Future developments promise significant improvements in system performance. Emerging technologies in PV/T collectors—particularly perovskite-based PV/T systems—show potential for much higher electrical efficiency (exceeding 25%), dramatically enhancing overall energy yields. Concentrated photovoltaic/thermal (CPV/T) collectors could also substantially improve thermal output, making absorption heat pumps more viable. In addition, the coating on the surface of the PV/T thermal collector has a self-cleaning function, which is expected to reduce the rate of system degradation over time and extend the system’s life and operating efficiency.
Absorption heat pump technology itself is undergoing transformative advancements. The multi-effect absorption system is expected to double the efficiency of the current absorption heat pump system and significantly improve the thermal energy conversion rate of the solar energy input absorption heat pump system. Designs that use new refrigerants, such as ionic liquids and natural refrigerants, can reduce the system’s initial investment and construction and long-term system maintenance costs. More importantly, new refrigerants can also minimize the impact of regenerative thermal energy systems on global warming gas emissions. Integrated systems combining absorption and compression heat pumps are also being explored, which can provide dynamic adjustments based on instant solar energy availability and fluctuations in demand at the user end.
UTES technology similarly benefits from ongoing research into phase-change materials (PCMs) and borehole thermal energy storage (BTES). These alternatives can potentially increase thermal energy storage density and efficiency, reduce building space footprint, and improve system operating efficiency (>95%), which is critical for deploying this emerging PV/T combined with absorption heat pumps in urban infrastructure.
From the perspective of energy markets and policy implementation, increasing global renewable energy incentives, such as renewable heat integration subsidies and carbon pricing mechanisms, can further improve the economic feasibility and energy market competitiveness of solar-assisted absorption heat pump systems. With the strict implementation and promotion of net-zero emission targets, this integrated technology has a promising prospect in urban infrastructure applications such as commercial swimming pools.
By 2030, advancements could see PV/T electrical efficiencies increase 10~15%, thermal efficiencies rising at least 15~20%, and absorption heat pump COPs potentially double. These developments could more than double the heat demand coverage for comparable facilities, significantly lowering the levelized cost of heat (LCOH) by ~20%, making renewable heating solutions increasingly attractive.

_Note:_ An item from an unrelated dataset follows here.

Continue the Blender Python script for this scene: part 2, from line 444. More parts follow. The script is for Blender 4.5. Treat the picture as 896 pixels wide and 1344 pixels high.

In summary, although current regenerative thermal energy systems such as PV/T combined with absorption heat pump systems pose considerable challenges in terms of global coverage and the complexity of system construction and system operation (energy market competition and energy market policy implementation direction), continuous technological innovation in regenerative thermal energy systems and the evolution of government supportive policies for regenerative thermal energy will lead to breakthroughs in the economic feasibility of PV/T combined with absorption heat pump systems in the future. Integrated solar-assisted absorption heat pump systems are an essential system design option for more widespread and efficient regenerative thermal energy systems, consistent with the direction toward broader global sustainability and energy efficiency.